La question se pose dès lors de savoir qui souhaite quel mode de fonctionnement. Quand on demande aux Belges quel serait le moyen le plus efficace pour diriger le pays, les moins diplômés sont moins nombreux (31,5%) que les plus diplômés (44,3%) à opter pour une coalition de plusieurs partis. Une option qui recueille un certain assentiment est le vote de toutes les lois par référendum: c’est le choix privilégié de 25,3% des diplômés du primaire ou secondaire inférieur, mais de 13,3% des personnes ayant effectué des études supérieures.

Pour faire entendre sa voix, les personnes les plus diplômées ont tendance à privilégier les chemins institutionnels. Voter est utile pour 71,7% des plus diplômés mais pour 60,4% de ceux qui le sont moins. Se présenter comme candidat l’est pour respectivement 28,1% et 13,3% des deux catégories de répondants. Et adhérer à un parti politique, pour 20,3% et 9,3% d’entre eux.

Quelquefois, mais pas toujours, la tendance est inverse lorsque les solutions évoquées rompent avec les institutions en place. Les personnes au niveau d’études le plus élevé apprécient plus que les autres les référendums autour des grandes questions de société. Celles de la catégorie intermédiaire, titulaires d’un diplôme du secondaire supérieur, sont les plus séduites par les assemblées citoyennes. En revanche, l’idée que les élus pourraient être désignés par tirage au sort ne séduit qu’un quart de la population mais bien davantage chez les moins diplômés (32,8%) que chez les plus diplômés (18,5%), qui sont les mieux représentés dans les assemblées parlementaires.
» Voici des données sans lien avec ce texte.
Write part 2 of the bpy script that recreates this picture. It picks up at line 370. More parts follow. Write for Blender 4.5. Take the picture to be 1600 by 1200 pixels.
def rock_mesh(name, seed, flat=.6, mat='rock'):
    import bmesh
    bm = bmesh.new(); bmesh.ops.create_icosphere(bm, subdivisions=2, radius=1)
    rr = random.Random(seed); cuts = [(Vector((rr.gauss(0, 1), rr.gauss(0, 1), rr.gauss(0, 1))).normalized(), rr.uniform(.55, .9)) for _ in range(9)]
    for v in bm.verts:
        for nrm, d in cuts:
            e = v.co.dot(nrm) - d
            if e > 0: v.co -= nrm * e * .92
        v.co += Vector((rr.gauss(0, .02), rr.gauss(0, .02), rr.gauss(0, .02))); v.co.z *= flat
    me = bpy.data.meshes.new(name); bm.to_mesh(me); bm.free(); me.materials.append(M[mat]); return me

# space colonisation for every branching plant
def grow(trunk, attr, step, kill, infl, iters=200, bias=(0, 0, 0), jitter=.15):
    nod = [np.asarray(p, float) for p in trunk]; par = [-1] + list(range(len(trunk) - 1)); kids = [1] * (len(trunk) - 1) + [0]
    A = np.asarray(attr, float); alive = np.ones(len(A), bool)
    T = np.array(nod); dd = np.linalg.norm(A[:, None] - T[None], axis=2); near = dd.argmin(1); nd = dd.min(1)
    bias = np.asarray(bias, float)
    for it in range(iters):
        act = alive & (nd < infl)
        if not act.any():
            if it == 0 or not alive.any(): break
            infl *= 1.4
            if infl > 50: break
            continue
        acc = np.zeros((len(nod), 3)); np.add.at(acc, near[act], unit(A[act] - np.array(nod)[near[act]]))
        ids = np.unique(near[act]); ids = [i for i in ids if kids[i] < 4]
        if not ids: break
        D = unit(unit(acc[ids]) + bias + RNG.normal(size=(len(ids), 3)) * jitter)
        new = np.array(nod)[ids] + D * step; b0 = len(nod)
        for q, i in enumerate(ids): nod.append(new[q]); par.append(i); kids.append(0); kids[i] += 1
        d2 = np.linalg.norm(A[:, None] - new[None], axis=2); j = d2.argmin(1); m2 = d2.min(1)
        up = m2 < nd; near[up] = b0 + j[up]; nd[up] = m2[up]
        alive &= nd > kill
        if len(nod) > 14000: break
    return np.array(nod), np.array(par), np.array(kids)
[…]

Les répondants ayant obtenu un diplôme de l’enseignement supérieur se montrent un peu moins «disruptifs». Si 70,8% de ceux qui ont un avis sur la question considèrent que la démocratie est le système politique le plus efficient, 23,7% trouvent que le pouvoir devrait être exercé par un leader fort, sans l’influence d’un Parlement, par exemple. L’écart est bien moindre auprès de la catégorie au niveau d’études le moins élevé: 54,3% trouvent que la démocratie est la plus efficiente et 46% privilégieraient le leader fort.

(1) Enquête réalisée par l’institut Kantar du 4 au 8 septembre 2023 auprès de 1 012 Belges âgés de 18 ans ou plus, avec une marge d’erreur de 3,1 %.